At the BIF Summit, you can leave your language at the door and just talk. – Lois Kelly
“We want our Collaborative Innovation Summit filled from stage to seats with people sharing transformation ideas and stories,” says BIF Creative Catalyst Saul Kaplan.
After all, it was out of the Summit that the hashtag #RCUS was coined — Random Collisions of Unusual Suspects. And from now until the Summit takes place in September, we’ll run a series of short interviews with former Summit attendees who’ll tell us in their own words why the BIF Summit is a must-go event and how #RCUS has changed their lives. Next up, longtime friend-of-BIF Lois Kelly of Foghound, a “guide, facilitator, and thought-provoker” who helps organizations and their people change and grow. Lois is a co-author, Along with BIF6 and BIF9 storyteller Carmen Medina, of the upcoming book Rebels at Work: A Handbook for Leading Change from Within.
Here’s her answer to the question: Why go to the BIF summit?
In our work, we get in these silos, whether the silos are in companies or in industries.
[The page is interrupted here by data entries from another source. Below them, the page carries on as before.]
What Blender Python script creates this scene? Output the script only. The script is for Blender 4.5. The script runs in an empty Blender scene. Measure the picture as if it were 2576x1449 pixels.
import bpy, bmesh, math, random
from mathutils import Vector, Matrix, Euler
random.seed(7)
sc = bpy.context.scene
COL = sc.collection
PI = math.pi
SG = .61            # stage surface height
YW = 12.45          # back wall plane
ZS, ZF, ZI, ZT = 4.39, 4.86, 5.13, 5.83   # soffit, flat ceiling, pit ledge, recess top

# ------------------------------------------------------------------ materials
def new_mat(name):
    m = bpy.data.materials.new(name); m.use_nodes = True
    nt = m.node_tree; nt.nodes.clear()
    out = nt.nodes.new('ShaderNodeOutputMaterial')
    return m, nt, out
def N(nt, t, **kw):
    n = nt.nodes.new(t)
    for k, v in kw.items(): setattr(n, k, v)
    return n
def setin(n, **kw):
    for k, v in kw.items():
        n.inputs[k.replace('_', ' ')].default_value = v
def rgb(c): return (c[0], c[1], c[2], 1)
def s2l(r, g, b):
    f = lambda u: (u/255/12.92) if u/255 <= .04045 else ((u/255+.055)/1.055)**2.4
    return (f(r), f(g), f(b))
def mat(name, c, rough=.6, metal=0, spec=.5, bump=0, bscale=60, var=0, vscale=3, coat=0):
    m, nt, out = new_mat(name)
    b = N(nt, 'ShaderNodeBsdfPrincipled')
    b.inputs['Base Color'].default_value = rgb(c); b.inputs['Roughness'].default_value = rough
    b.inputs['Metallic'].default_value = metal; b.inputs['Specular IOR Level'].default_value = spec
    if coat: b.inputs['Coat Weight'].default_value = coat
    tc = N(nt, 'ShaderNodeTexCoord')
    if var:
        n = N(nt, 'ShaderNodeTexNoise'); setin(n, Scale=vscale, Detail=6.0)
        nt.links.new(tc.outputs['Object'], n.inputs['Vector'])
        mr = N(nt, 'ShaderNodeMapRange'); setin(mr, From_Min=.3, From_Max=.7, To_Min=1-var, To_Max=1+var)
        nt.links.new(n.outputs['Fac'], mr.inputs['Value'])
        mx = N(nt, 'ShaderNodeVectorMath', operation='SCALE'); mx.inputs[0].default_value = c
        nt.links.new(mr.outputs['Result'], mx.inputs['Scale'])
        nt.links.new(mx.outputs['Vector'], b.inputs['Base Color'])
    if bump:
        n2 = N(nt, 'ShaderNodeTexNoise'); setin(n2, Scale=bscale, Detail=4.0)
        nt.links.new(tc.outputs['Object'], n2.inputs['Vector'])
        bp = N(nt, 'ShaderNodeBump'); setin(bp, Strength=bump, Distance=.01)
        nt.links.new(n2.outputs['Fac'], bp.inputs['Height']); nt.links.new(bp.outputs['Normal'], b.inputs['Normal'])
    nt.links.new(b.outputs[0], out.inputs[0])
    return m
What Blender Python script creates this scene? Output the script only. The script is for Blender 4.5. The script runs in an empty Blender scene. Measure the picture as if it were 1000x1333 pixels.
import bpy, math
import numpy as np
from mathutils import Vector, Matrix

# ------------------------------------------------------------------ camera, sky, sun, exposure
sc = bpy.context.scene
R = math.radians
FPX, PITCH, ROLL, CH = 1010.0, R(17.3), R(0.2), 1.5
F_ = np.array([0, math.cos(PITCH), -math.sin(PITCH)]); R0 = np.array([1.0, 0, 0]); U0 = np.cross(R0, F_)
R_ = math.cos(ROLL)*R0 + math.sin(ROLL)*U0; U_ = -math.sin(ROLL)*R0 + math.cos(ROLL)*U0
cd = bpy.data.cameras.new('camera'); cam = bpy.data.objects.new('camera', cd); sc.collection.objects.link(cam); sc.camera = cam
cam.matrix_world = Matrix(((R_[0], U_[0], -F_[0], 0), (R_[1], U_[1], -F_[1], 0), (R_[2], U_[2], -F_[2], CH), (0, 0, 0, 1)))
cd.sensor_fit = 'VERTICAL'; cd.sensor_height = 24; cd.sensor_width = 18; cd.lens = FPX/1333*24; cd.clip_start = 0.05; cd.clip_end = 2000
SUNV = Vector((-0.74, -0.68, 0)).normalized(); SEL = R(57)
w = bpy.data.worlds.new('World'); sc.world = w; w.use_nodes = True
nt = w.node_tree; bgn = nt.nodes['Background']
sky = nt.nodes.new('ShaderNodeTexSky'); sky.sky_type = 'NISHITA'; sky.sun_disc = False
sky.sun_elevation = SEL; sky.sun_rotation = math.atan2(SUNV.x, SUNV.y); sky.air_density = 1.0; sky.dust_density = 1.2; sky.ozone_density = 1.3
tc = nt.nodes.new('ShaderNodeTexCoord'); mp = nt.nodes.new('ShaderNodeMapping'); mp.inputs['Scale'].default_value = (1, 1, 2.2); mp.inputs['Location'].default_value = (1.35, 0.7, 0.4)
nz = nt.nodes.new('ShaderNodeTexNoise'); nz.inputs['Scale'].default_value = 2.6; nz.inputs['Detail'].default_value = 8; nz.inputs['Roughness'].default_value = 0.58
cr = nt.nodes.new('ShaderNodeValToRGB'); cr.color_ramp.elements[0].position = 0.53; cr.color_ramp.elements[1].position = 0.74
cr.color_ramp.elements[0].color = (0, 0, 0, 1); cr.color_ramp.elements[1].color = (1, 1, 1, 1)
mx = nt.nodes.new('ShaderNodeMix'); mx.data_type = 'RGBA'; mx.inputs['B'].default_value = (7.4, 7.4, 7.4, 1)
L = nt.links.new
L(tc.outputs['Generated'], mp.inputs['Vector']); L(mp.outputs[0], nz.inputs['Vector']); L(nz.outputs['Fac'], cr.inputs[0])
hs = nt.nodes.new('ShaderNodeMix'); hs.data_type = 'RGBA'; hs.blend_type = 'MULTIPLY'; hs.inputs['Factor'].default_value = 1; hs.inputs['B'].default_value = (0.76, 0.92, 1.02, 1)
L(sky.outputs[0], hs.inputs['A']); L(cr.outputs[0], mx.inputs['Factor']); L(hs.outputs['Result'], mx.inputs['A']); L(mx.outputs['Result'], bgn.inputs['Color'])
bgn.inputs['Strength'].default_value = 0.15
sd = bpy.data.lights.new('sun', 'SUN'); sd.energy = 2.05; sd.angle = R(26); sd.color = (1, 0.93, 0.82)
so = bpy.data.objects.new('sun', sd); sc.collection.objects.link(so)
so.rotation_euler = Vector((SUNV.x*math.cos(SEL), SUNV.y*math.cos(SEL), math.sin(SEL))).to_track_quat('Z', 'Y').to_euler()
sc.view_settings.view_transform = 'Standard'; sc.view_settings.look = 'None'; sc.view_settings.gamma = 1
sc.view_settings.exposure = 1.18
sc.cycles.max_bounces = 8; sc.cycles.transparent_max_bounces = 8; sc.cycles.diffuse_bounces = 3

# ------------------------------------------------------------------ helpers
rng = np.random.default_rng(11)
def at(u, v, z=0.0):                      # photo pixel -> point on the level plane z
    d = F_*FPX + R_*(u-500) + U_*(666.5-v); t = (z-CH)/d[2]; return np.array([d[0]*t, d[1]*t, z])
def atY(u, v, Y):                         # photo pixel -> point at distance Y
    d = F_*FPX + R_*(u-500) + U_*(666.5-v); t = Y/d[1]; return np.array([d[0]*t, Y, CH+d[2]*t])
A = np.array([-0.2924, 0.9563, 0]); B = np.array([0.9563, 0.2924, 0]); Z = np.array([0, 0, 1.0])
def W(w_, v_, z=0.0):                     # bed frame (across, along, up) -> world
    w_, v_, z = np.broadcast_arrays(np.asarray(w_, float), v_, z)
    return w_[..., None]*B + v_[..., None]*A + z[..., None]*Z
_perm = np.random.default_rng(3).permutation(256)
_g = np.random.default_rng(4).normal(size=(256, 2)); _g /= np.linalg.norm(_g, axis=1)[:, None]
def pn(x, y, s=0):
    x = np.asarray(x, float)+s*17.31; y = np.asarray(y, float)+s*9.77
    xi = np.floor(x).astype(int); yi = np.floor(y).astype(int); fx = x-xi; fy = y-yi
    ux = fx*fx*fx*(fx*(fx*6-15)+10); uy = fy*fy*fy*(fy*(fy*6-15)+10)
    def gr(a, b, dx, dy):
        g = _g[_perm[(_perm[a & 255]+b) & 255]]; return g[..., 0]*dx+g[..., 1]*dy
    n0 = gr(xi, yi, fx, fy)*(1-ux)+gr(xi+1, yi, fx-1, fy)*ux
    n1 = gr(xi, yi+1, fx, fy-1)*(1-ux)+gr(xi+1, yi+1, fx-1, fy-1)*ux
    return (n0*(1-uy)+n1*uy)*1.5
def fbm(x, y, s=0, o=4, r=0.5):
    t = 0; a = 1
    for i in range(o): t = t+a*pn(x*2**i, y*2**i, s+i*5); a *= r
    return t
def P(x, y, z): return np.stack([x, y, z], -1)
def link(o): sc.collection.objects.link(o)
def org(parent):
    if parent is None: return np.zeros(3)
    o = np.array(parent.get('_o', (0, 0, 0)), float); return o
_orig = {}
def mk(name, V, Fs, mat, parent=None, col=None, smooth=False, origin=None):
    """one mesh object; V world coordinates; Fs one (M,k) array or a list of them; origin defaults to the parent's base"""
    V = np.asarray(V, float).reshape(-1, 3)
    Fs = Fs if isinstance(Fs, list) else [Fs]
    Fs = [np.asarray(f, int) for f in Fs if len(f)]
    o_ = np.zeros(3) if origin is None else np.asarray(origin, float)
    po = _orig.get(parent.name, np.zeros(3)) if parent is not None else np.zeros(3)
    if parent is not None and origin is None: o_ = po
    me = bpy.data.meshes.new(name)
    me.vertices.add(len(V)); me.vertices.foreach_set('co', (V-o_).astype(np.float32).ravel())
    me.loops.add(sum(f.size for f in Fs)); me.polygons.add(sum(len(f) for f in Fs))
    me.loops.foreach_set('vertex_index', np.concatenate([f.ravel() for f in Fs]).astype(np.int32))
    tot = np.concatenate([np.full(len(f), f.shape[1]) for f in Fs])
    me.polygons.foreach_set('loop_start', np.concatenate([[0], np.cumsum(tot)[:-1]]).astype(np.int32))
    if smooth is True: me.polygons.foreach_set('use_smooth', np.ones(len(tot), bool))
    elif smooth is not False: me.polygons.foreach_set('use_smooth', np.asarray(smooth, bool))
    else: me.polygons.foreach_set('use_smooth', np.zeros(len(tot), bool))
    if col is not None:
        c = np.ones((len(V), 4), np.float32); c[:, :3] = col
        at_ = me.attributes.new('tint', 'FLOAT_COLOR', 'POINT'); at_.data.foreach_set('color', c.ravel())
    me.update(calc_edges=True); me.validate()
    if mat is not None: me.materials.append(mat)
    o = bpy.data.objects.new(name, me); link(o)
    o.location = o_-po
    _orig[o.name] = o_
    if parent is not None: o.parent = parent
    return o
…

So if you’re in healthcare you say to people, “Do you have healthcare experience? No? Oh well, no.” And then we fall into our comfort zones. We start hanging around with people just like us. Even on social media, people start following people who think just like they do. So you don’t often get the opportunity to be with people who are different. But the BIF Summit is a safe environment where you can talk about everything or nothing. I love talking about everything and nothing! Sometimes when you talk about nothing with certain people, it turns into something.
We all have our work, we have our jobs, which takes up a huge amount of time. We have our neighborhoods of people we feel comfortable with. We live in the suburbs so it’s not like you’re waiting at the bus stop with a bunch of different people. When I grew up I would see many different people — everyone walked down to the bus stop. On our street we had housepainters, MIT professors, truck drivers, engineers, and they would all walk down to the bus stop together. They would talk about sports, what they were doing. The interesting conversations are among people who have different perspectives.
And even if you don’t share the same ideas, there’s something about when you get to know someone as a person, you might not agree with them, but it’s fun to converse with them. Whereas I think with our politics and media and social media, it’s like, ‘I’m right, you’re wrong.’ Win or lose. I think if you know people as people, you actually think about the ideas more. If you don’t know them as people, if it’s just a tweet, you just miss it.
The other thing I like about the BIF Summit is really hearing ideas. It’s a bullshit filter. At some industry conferences, you just hear the “party line” and you have to be “on” all the time. At the Summit, you don’t have to be “on” and other people aren’t “on,” either. There’s no bullshit, no jargon, no industry-specific language that siloes you. You can leave your language at the door and just talk.